Fox Corporation has agreed to buy Roku Inc. in a cash-and-stock deal valued at about $22 billion, a move that would combine one of the country’s biggest live sports and news companies with a major streaming platform.
The transaction would mark Fox’s largest strategic move since its 2020 purchase of Tubi. If completed, the combined company is expected to become the third-largest U.S. television player by total viewing share, pairing Fox’s live programming with Roku’s streaming technology, The Roku Channel, and its first-party viewer data from more than 100 million households worldwide.
Under the terms of the agreement, Roku shareholders would receive $160 per share, consisting of $96 in cash and about 0.9693 shares of Fox Class A common stock. After the deal closes, current Fox shareholders are expected to own roughly 73% of the combined company, while Roku shareholders would hold about 27%.
Both companies’ boards have unanimously approved the deal. The transaction is expected to close in the first half of 2027, subject to shareholder and regulatory approval.
The purchase reflects Fox’s push to connect its live content more directly with streaming audiences. Fox holds major sports rights for the NFL, Major League Baseball, NASCAR, the Big Ten, and the FIFA World Cup. It also owns FOX News and FOX Business, two of the most prominent news brands in cable television.
Roku brings one of the largest connected TV platforms in the market, operating across millions of devices and serving as both a streaming hub and an advertising platform.
“This is a defining moment for FOX,” said Lachlan Murdoch, executive chair and chief executive officer of Fox Corporation. “Today, we take the next step: bringing together the most valuable live content portfolio in video consumption with the preeminent streaming platform through which America watches it.”
The companies said the combination would strengthen Fox’s position in connected TV advertising, one of the fastest-growing segments of the media business. By combining Roku’s platform and consumer relationships with Fox’s programming and ad sales operation, the new company expects to improve viewer engagement, expand content recommendations, and create new opportunities in both ad-supported and subscription streaming.
Roku Founder and Chief Executive Officer Anthony Wood said the deal would help the company move faster.

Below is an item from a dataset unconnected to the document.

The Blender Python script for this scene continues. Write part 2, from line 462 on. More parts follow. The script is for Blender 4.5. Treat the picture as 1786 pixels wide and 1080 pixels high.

“Over the past two decades, we’ve built Roku into the leading TV streaming platform,” Wood said. “The combination with FOX is an extraordinary opportunity to accelerate our vision, scale faster and innovate more aggressively for viewers, partners and advertisers.”
Fox expects the acquisition to expand its digital advertising business while maintaining a balance between traditional television and streaming revenue. The company projects about $400 million in annual cost synergies on a run-rate basis, with additional potential benefits from combining content, advertising, and platform operations.
Together, the companies are betting that live television and streaming distribution can be more powerful under one roof.